• **Recorded information**:
↓

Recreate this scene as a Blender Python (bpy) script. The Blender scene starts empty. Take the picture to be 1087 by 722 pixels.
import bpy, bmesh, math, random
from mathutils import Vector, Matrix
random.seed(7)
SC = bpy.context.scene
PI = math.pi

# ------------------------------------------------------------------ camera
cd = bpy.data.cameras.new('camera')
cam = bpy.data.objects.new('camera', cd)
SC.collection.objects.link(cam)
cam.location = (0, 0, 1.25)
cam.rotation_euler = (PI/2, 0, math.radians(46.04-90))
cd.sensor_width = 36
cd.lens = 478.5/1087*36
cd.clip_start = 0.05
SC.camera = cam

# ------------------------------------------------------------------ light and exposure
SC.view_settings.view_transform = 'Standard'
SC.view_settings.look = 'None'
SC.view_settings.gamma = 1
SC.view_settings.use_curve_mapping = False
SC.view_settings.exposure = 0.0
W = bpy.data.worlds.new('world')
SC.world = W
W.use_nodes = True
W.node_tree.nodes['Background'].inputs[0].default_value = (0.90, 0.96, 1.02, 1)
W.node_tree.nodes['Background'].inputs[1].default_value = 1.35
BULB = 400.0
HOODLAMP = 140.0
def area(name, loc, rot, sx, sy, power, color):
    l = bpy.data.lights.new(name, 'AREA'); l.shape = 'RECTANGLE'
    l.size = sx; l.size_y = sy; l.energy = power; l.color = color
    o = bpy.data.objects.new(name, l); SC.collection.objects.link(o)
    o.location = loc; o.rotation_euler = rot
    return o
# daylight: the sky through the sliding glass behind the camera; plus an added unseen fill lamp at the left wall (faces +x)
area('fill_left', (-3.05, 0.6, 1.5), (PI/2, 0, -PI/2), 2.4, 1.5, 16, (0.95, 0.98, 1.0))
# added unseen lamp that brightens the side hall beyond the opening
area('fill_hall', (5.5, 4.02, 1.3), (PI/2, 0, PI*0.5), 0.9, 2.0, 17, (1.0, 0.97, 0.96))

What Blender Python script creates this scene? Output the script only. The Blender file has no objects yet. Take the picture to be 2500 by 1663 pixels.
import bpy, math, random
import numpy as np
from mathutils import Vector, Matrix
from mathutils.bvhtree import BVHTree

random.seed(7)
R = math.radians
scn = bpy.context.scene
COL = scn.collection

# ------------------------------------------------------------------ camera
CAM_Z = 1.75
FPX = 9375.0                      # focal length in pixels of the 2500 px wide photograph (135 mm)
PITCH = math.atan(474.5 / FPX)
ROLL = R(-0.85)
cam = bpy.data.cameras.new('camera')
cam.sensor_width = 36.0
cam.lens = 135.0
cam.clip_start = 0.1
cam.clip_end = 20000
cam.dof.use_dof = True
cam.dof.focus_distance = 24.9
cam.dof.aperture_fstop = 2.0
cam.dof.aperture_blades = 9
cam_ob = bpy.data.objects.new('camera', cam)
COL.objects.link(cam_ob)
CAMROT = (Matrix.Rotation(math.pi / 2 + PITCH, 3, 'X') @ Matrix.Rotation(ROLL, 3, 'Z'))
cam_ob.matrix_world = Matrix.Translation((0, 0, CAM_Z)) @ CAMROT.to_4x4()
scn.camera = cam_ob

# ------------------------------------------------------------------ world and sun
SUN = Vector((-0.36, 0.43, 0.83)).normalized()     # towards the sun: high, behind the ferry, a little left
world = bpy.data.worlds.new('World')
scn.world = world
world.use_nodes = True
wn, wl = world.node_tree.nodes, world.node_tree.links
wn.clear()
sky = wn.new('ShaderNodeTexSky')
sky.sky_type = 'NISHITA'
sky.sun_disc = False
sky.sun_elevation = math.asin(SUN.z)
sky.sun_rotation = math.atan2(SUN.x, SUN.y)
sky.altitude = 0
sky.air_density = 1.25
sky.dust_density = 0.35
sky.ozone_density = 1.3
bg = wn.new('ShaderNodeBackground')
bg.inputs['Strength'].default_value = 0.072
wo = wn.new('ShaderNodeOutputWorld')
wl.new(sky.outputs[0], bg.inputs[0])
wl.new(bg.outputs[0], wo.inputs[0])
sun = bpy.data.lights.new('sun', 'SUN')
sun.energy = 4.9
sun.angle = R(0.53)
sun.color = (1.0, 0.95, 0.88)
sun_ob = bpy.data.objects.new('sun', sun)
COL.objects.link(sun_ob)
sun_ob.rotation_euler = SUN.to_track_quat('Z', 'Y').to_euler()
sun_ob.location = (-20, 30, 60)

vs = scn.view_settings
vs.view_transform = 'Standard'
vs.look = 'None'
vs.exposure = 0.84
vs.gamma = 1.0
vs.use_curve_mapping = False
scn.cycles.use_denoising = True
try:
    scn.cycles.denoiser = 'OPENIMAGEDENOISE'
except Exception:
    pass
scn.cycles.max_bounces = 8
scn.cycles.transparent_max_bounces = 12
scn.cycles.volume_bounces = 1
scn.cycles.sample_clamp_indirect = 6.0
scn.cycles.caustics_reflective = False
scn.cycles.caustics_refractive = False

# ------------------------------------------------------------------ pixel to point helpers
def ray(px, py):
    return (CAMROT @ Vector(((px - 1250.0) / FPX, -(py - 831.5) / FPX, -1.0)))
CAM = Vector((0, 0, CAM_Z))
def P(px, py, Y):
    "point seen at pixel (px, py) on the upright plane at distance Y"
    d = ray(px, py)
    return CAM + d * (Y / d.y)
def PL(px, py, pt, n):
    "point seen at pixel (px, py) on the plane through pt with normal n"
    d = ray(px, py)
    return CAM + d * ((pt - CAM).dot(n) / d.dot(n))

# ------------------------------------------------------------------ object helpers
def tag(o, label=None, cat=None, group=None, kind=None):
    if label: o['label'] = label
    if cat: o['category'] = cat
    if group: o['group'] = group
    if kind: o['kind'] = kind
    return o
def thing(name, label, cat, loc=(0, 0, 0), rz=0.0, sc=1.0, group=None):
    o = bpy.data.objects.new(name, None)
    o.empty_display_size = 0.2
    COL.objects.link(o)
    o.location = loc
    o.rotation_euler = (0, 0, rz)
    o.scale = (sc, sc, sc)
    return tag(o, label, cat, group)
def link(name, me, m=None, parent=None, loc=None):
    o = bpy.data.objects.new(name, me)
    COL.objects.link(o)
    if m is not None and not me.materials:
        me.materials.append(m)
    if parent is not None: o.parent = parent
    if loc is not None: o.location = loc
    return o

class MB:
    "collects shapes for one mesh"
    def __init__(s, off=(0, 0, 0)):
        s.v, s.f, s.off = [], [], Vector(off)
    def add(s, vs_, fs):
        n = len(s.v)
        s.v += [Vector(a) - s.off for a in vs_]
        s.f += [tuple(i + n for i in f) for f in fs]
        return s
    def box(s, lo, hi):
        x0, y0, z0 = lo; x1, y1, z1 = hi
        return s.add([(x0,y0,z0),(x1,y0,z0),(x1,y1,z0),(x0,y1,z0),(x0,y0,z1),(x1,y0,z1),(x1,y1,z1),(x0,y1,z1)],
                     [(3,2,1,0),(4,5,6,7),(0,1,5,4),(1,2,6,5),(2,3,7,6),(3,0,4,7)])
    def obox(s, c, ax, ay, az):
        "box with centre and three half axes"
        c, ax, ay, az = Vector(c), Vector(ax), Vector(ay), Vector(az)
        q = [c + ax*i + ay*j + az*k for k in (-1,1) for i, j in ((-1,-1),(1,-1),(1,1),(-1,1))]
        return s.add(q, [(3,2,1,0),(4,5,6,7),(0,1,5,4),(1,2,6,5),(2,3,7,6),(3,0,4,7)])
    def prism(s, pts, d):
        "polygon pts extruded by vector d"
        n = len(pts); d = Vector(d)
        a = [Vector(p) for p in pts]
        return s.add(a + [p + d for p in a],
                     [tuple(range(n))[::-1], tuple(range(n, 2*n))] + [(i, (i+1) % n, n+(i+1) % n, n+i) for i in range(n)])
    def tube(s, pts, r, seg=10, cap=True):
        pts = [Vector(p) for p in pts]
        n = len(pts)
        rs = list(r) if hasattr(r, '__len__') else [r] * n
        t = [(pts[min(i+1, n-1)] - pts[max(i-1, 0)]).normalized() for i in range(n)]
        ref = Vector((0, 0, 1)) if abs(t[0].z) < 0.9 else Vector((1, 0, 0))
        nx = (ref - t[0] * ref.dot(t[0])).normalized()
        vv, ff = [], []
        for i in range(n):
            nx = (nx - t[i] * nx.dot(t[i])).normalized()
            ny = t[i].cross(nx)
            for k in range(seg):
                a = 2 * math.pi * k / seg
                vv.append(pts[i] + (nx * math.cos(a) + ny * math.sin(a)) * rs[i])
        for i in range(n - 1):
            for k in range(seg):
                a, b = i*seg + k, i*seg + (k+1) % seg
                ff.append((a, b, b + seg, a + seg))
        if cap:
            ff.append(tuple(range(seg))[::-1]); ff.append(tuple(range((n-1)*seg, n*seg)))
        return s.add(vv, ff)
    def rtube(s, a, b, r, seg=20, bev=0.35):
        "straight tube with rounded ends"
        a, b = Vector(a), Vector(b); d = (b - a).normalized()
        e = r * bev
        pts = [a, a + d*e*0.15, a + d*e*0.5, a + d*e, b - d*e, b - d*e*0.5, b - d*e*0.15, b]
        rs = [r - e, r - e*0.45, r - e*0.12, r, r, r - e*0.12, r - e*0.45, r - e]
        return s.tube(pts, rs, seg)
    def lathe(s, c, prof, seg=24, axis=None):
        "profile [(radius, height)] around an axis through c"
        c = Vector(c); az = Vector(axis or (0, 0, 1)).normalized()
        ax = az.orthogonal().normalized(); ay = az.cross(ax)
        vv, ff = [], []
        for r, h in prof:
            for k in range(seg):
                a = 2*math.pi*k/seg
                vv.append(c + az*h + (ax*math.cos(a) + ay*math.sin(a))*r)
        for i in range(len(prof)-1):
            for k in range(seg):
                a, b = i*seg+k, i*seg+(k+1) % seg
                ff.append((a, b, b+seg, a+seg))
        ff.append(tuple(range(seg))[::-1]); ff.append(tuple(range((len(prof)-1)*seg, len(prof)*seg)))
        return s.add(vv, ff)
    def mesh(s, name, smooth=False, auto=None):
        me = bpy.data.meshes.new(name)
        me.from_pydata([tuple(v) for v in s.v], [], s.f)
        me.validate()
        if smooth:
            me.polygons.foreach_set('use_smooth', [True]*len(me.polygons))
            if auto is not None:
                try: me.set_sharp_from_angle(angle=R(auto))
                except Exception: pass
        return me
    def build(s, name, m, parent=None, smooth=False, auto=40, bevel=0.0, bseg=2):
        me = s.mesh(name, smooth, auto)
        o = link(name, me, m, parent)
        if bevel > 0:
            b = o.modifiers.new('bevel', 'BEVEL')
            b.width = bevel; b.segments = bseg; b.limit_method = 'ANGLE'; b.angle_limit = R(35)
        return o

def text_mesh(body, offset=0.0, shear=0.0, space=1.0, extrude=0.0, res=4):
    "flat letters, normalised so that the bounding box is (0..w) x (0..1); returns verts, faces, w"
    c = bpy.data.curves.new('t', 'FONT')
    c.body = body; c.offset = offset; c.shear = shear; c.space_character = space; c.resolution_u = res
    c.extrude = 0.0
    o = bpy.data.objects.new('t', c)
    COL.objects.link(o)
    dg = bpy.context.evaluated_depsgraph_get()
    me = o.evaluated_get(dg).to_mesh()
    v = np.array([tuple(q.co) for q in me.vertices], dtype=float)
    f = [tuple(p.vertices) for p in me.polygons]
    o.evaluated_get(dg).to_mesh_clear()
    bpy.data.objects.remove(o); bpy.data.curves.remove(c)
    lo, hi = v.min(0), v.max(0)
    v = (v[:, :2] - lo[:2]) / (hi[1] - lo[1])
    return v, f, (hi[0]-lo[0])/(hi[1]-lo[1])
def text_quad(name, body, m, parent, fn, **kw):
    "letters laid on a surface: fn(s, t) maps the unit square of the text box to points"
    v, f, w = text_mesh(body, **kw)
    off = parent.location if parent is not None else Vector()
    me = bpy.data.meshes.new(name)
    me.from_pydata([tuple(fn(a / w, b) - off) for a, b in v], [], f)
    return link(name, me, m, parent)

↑

• **Goal**: Copy every line of the records above, starting with the first, up to and including the line containing "COL = scn.collection".

• **Exercise output**:
Recreate this scene as a Blender Python (bpy) script. The Blender scene starts empty. Take the picture to be 1087 by 722 pixels.
import bpy, bmesh, math, random
from mathutils import Vector, Matrix
random.seed(7)
SC = bpy.context.scene
PI = math.pi

# ------------------------------------------------------------------ camera
cd = bpy.data.cameras.new('camera')
cam = bpy.data.objects.new('camera', cd)
SC.collection.objects.link(cam)
cam.location = (0, 0, 1.25)
cam.rotation_euler = (PI/2, 0, math.radians(46.04-90))
cd.sensor_width = 36
cd.lens = 478.5/1087*36
cd.clip_start = 0.05
SC.camera = cam

# ------------------------------------------------------------------ light and exposure
SC.view_settings.view_transform = 'Standard'
SC.view_settings.look = 'None'
SC.view_settings.gamma = 1
SC.view_settings.use_curve_mapping = False
SC.view_settings.exposure = 0.0
W = bpy.data.worlds.new('world')
SC.world = W
W.use_nodes = True
W.node_tree.nodes['Background'].inputs[0].default_value = (0.90, 0.96, 1.02, 1)
W.node_tree.nodes['Background'].inputs[1].default_value = 1.35
BULB = 400.0
HOODLAMP = 140.0
def area(name, loc, rot, sx, sy, power, color):
    l = bpy.data.lights.new(name, 'AREA'); l.shape = 'RECTANGLE'
    l.size = sx; l.size_y = sy; l.energy = power; l.color = color
    o = bpy.data.objects.new(name, l); SC.collection.objects.link(o)
    o.location = loc; o.rotation_euler = rot
    return o
# daylight: the sky through the sliding glass behind the camera; plus an added unseen fill lamp at the left wall (faces +x)
area('fill_left', (-3.05, 0.6, 1.5), (PI/2, 0, -PI/2), 2.4, 1.5, 16, (0.95, 0.98, 1.0))
# added unseen lamp that brightens the side hall beyond the opening
area('fill_hall', (5.5, 4.02, 1.3), (PI/2, 0, PI*0.5), 0.9, 2.0, 17, (1.0, 0.97, 0.96))

What Blender Python script creates this scene? Output the script only. The Blender file has no objects yet. Take the picture to be 2500 by 1663 pixels.
import bpy, math, random
import numpy as np
from mathutils import Vector, Matrix
from mathutils.bvhtree import BVHTree

random.seed(7)
R = math.radians
scn = bpy.context.scene
COL = scn.collection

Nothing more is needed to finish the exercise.